Recorded data:
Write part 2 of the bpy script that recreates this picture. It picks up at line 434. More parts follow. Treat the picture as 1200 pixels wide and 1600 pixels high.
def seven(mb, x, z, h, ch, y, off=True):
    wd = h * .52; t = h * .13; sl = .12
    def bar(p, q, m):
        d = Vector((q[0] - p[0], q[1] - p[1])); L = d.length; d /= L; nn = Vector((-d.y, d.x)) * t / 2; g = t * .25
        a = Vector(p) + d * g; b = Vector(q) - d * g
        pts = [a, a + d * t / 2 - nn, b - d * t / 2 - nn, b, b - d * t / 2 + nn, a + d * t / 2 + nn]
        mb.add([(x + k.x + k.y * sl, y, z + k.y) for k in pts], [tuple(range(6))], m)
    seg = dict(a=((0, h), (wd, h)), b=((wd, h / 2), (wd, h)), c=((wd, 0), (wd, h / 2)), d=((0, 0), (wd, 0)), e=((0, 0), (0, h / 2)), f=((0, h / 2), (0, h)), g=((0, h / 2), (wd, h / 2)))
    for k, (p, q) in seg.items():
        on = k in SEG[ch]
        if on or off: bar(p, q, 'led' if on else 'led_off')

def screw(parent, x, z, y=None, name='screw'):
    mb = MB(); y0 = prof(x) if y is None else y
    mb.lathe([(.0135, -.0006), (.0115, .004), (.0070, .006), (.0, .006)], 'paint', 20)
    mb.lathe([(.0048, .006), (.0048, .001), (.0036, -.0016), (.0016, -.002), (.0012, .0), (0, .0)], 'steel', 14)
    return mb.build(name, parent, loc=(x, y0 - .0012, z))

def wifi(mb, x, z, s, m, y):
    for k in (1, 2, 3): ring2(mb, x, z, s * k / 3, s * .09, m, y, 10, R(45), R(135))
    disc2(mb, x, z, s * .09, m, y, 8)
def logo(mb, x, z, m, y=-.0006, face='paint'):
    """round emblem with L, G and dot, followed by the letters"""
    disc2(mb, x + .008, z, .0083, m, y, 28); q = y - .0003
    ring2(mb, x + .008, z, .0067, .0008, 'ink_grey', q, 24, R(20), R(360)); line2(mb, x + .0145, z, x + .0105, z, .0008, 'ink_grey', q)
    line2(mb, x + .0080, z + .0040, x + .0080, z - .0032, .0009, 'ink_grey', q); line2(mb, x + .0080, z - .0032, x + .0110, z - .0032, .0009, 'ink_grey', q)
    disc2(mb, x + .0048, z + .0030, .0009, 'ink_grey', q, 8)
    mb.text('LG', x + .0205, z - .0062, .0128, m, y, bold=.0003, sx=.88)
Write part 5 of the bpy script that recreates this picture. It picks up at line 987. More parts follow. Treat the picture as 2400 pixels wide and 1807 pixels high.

Description of the task: Your task is to repeat the data exactly, with nothing left out.

Solution to the problem:
Write part 2 of the bpy script that recreates this picture. It picks up at line 434. More parts follow. Treat the picture as 1200 pixels wide and 1600 pixels high.
def seven(mb, x, z, h, ch, y, off=True):
    wd = h * .52; t = h * .13; sl = .12
    def bar(p, q, m):
        d = Vector((q[0] - p[0], q[1] - p[1])); L = d.length; d /= L; nn = Vector((-d.y, d.x)) * t / 2; g = t * .25
        a = Vector(p) + d * g; b = Vector(q) - d * g
        pts = [a, a + d * t / 2 - nn, b - d * t / 2 - nn, b, b - d * t / 2 + nn, a + d * t / 2 + nn]
        mb.add([(x + k.x + k.y * sl, y, z + k.y) for k in pts], [tuple(range(6))], m)
    seg = dict(a=((0, h), (wd, h)), b=((wd, h / 2), (wd, h)), c=((wd, 0), (wd, h / 2)), d=((0, 0), (wd, 0)), e=((0, 0), (0, h / 2)), f=((0, h / 2), (0, h)), g=((0, h / 2), (wd, h / 2)))
    for k, (p, q) in seg.items():
        on = k in SEG[ch]
        if on or off: bar(p, q, 'led' if on else 'led_off')

def screw(parent, x, z, y=None, name='screw'):
    mb = MB(); y0 = prof(x) if y is None else y
    mb.lathe([(.0135, -.0006), (.0115, .004), (.0070, .006), (.0, .006)], 'paint', 20)
    mb.lathe([(.0048, .006), (.0048, .001), (.0036, -.0016), (.0016, -.002), (.0012, .0), (0, .0)], 'steel', 14)
    return mb.build(name, parent, loc=(x, y0 - .0012, z))

def wifi(mb, x, z, s, m, y):
    for k in (1, 2, 3): ring2(mb, x, z, s * k / 3, s * .09, m, y, 10, R(45), R(135))
    disc2(mb, x, z, s * .09, m, y, 8)
def logo(mb, x, z, m, y=-.0006, face='paint'):
    """round emblem with L, G and dot, followed by the letters"""
    disc2(mb, x + .008, z, .0083, m, y, 28); q = y - .0003
    ring2(mb, x + .008, z, .0067, .0008, 'ink_grey', q, 24, R(20), R(360)); line2(mb, x + .0145, z, x + .0105, z, .0008, 'ink_grey', q)
    line2(mb, x + .0080, z + .0040, x + .0080, z - .0032, .0009, 'ink_grey', q); line2(mb, x + .0080, z - .0032, x + .0110, z - .0032, .0009, 'ink_grey', q)
    disc2(mb, x + .0048, z + .0030, .0009, 'ink_grey', q, 8)
    mb.text('LG', x + .0205, z - .0062, .0128, m, y, bold=.0003, sx=.88)
Write part 5 of the bpy script that recreates this picture. It picks up at line 987. More parts follow. Treat the picture as 2400 pixels wide and 1807 pixels high.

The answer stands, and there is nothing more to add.